Provided material ::
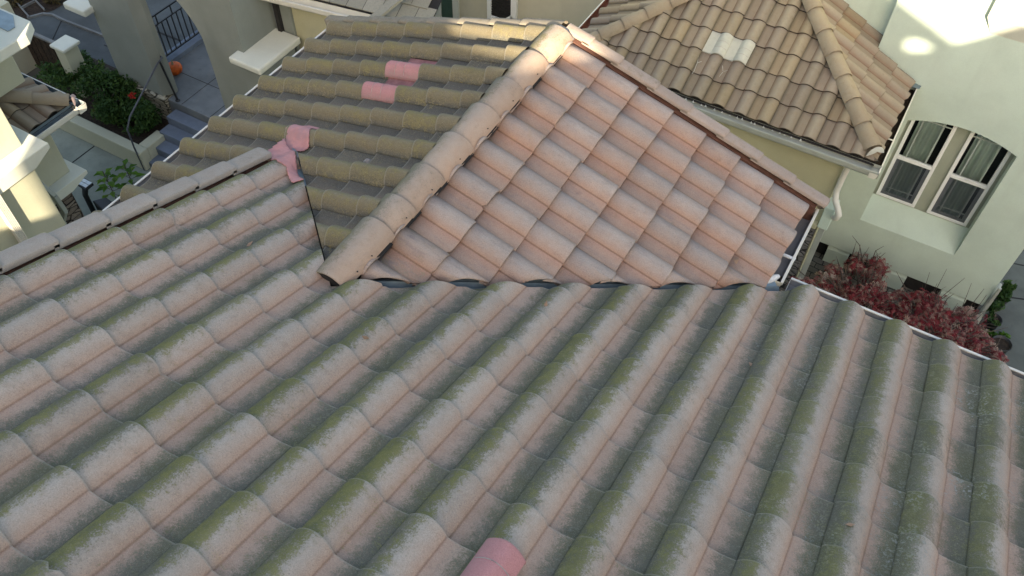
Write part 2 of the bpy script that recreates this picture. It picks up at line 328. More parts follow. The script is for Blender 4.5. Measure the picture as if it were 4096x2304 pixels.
# ------------------------------------------------------------------ tiled roofs
BW=.58       # share of the tile that is barrel
def prof(u, hb=.055):
    if u<=BW:
        t=u/BW
        return .014*(1-t)+.004*t + hb*(max(0,math.sin(math.pi*t))**.80)
    if u>1: return -.006
    t=(u-BW)/(1-BW)
    return .002-.006*math.sin(math.pi*t)+.004*t
US=[0,.012,.035,.07,.11,.16,.21,.26,.30,.34,.39,.44,.48,.515,.545,.567,.577,.586,.62,.69,.78,.86,.93,.97,1.0,1.05]
LIFT=.026
class Frame:
    """O: point on the eave line at pan level; U across (right when looking down the slope), V down the slope, N normal"""
    def __init__(s,O,Vh,tanp):
        s.O=V3(O); d=V3(Vh).normalized(); c=1/math.sqrt(1+tanp*tanp); s.c=c
        s.V=d*c-V3((0,0,1))*tanp*c; s.U=d.cross(V3((0,0,1))).normalized(); s.N=s.U.cross(s.V); s.N = s.N if s.N.z>0 else -s.N
    def p(s,a,v,h): return s.O+s.U*a+s.V*v+s.N*h
def one_tile(mb,F,a0,vn,W,L,tint,jit=1,hb=.055,nv=3,thick=.024,lift=LIFT,raise_=0):
    """a0: left edge along U, vn: nose position along V, W width, L visible length (+ head lap)"""
    da=rnd.uniform(-.0045,.0045)*jit; dv=rnd.uniform(-.009,.009)*jit; dh=rnd.uniform(0,.006)*jit; sk=rnd.uniform(-.010,.010)*jit; yaw=rnd.uniform(-.006,.006)*jit
    HL=.05; vs=[-L-HL+dv, -L*.5+dv, -.012+dv, -.003+dv, dv]; dz=[0,0,0,-.0015,-.006]
    rows=[];uvs=[]
    chip=(rnd.choice((.02,.56,.57,.98,.3)),rnd.uniform(.03,.07),rnd.uniform(.010,.024)) if rnd.random()<.14 else None
    cf=lambda u,v: -chip[2]*max(0,1-((u-chip[0])/chip[1])**2) if chip and v>dv-.02 else 0
    for v,z in zip(vs,dz):
        t=(v-dv+L)/L
        rows.append([F.p(a0+da+u*W+yaw*v, vn+v+sk*(u-.5)+cf(u,v), prof(u,hb)+lift*t+dh+z+raise_) for u in US]); uvs.append([(min(u,1),max(0,min(1,t))) for u in US])
    rows.append([F.p(a0+da+u*W, vn+dv+sk*(u-.5)-.002+cf(u,dv), prof(u,hb)+lift-.006-thick+dh+raise_) for u in US]); uvs.append([(u,1) for u in US])
    mb.grid(rows,uvs,tint)
    # left edge return of the barrel (lies over the neighbour's pan)
    e0=[r[0] for r in rows[:5]]; e1=[p-F.N*.012 for p in e0]
    mb.grid([e0,e1],[[(0,.5)]*5]*2,tint,smooth=False)
def field(F,cols,rows,W,E,a_off=0,skip=(),hb=.055,stainfn=None,jit=1,cols_fn=None,lift=LIFT):
    mb=MB()
    for r in rows:
        for c in cols:
            if (c,r) in skip: continue
            if cols_fn and not cols_fn(c,r): rnd.random(); continue
            t=(rnd.random(), rnd.random() if not stainfn else stainfn(c,r), rnd.random(),1)
            one_tile(mb,F,a_off+c*W,-r*E,W,E,t,jit,hb,lift=lift)
    return mb
def surf(F,W,E,a_off,a,v):
    """height of the tile surface above the deck at (a, v)"""
    u=((a-a_off)/W)%1.0; t=1-((-v/E)%1.0)
    hb,lift=(.080,.032) if F is FLt else (.055,LIFT)
    return prof(u,hb)+lift*t
def cut_region(o,pl1,pl2):
    """remove the geometry on the outer side of pl1 AND of pl2"""
    bm=bmesh.new(); bm.from_mesh(o.data)
    for co,no in (pl1,pl2):
        bmesh.ops.bisect_plane(bm,geom=bm.verts[:]+bm.edges[:]+bm.faces[:],plane_co=co,plane_no=no,dist=1e-5)
    dele=[f for f in bm.faces if all((f.calc_center_median()-V3(co)).dot(V3(no))>0 for co,no in (pl1,pl2))]
    bmesh.ops.delete(bm,geom=dele,context='FACES'); bm.to_mesh(o.data); bm.free()
def cap(name,p0,p1,r0,r1,mat,parent,side,flat=1.0,n=14,thick=.016,lip=0,uvflip=False,ang=1.25,**pr):
    """a half-barrel ridge tile from p0 to p1; side = horizontal direction across"""
    p0=V3(p0); p1=V3(p1); d=(p1-p0).normalized(); x=V3(side).normalized(); z=x.cross(d); z = z if z.z>0 else -z
    mb=MB(); t=(rnd.random(),rnd.random(),rnd.random(),1)
    def ring(p,r,ins=0):
        out=[]
        for k in range(n+1):
            a=-ang+2*ang*k/n
            out.append(p+x*math.sin(a)*(r-ins)*1.0+z*(math.cos(a)-math.cos(ang))*(r-ins)*flat)
        return out
    L=(p1-p0).length; rows=[];uvs=[]
    for f,dr in ((0,-.004),(.012,0),(.5,0),(1-.012,0),(1,-.004)):
        rows.append(ring(p0.lerp(p1,f), r0+(r1-r0)*f+dr)); uvs.append([((1-k/n) if uvflip else k/n, f) for k in range(n+1)])
    inn=[ring(p1,r1,thick),ring(p0,r0,thick)]
    rows+=inn; uvs+=[uvs[-1],uvs[0]]
    rows.append(rows[0]); uvs.append(uvs[0])
    mb.grid(rows,uvs,t)
    for e in (0,n): # bottom long edges
        pass
    return mb.build(name,mat,parent,weld=True,**pr)
def rake_tile(a,b,inward,mat,parent,w=.115,drop=.16,thick=.02,skirt=-.010,**pr):
    """gable-edge tile from a (upper end) to b (nose); a,b on the outer top edge; inward = horizontal direction to the roof field"""
    a=V3(a); b=V3(b); d=(b-a).normalized(); i=V3(inward).normalized(); z=i.cross(d); z=z if z.z>0 else -z
    mb=MB(); t=(rnd.random(),rnd.random(),rnd.random(),1)
    pts=[(w,skirt),(w,.017),(w*.93,.022),(w*.5,.025),(w*.15,.018),(.0,.004),(-.014,-.018),(-.018,-.05),(-.018,-drop)]
    rows=[];uvs=[]; L=(b-a).length
    for f,sh in ((0,0),(.9,0),(.965,0),(.988,.004),(1,.014)):
        row=[]
        for j,(q,h) in enumerate(pts):
            ff=f
            # rounded nose corners
            if f>.96: ff=f-(.030 if j in(0,1) else .012 if j in (2,5) else .03 if j>=6 else 0)
            row.append(a+d*L*ff+i*q+z*(h-sh*.6))
        rows.append(row); uvs.append([(j/8,f) for j in range(len(pts))])
    mb.grid(rows,uvs,t); mb.face([p-d*.001 for p in rows[-1]],uv=[(.5,.5)]*len(pts),tint=t)
    o=mb.build('rake_tile',mat,parent,**pr); return o

# ================================================================== 1. the tiled house we look down on
house=thing('tiled_house','pink and mossy tiled house filling the view, with a cross gable and diagonal ridge','house',(0,0,0))
TM=.3759; TG=1/3.
# ---- main slope: z = 8.745 - .3759 y at mid tile height
FM=Frame((0,4.517,8.722-.3759*4.517),(0,1,0),TM)
WM=.3375; EM=.3347/FM.c
AM=.05-BW*WM
def vm(y): return (y-4.517)/FM.c
# valley lines (plan): right y = 2.347 + .8868 (x+2.6); left y = 2.347 + .8868 (-2.6-x)
def nrm(x,y): v=V3((x,y,0)); return v.normalized()
kR=.8868
nR=nrm(-kR,1); nL=nrm(kR,1)
colsM=range(-11,11); rowsM=range(0,21)
def keepM(c,r):
    x=AM+(c+.5)*WM; y=4.517-(r+.5)*.3347
    return (y < 2.347+kR*(x+2.6)+.5) if x>-2.6 else (y<2.347+kR*(-2.6-x)+.5)
def stainM(c,r): return rnd.random()
# right of the ridge foot and left of it are cut separately, so split the field in two meshes and join
PR=V3((-2.6,2.347,0)); 
skipM={(-2,10)}
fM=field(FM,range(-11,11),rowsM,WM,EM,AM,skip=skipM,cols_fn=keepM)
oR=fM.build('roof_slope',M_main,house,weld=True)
cut_region(oR,(PR-nR*.065,nR),(PR-nL*.004,nL))
oR['label']='broad pink tile slope with green algae bands'
mb=MB(); one_tile(mb,FM,AM-2*WM+.012,-10*EM+.085,WM*1.04,EM,(.5,.5,.5,1),0,.060,raise_=.020)
mb2=MB(); mb2.v=mb.v; mb2.f=mb.f; mb2.uv=mb.uv; mb2.t=mb.t; mb2.sm=mb.sm
pm=mb2.build('replacement_tile',M_pinknew,oR,weld=True,planes=[(FM.p(AM-2*WM+WM*.625,0,0),FM.U)],label='bright pink replacement tile at bottom edge')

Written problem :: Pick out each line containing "True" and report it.

Solution below ::
    return mb.build(name,mat,parent,weld=True,**pr)
oR=fM.build('roof_slope',M_main,house,weld=True)
pm=mb2.build('replacement_tile',M_pinknew,oR,weld=True,planes=[(FM.p(AM-2*WM+WM*.625,0,0),FM.U)],label='bright pink replacement tile at bottom edge')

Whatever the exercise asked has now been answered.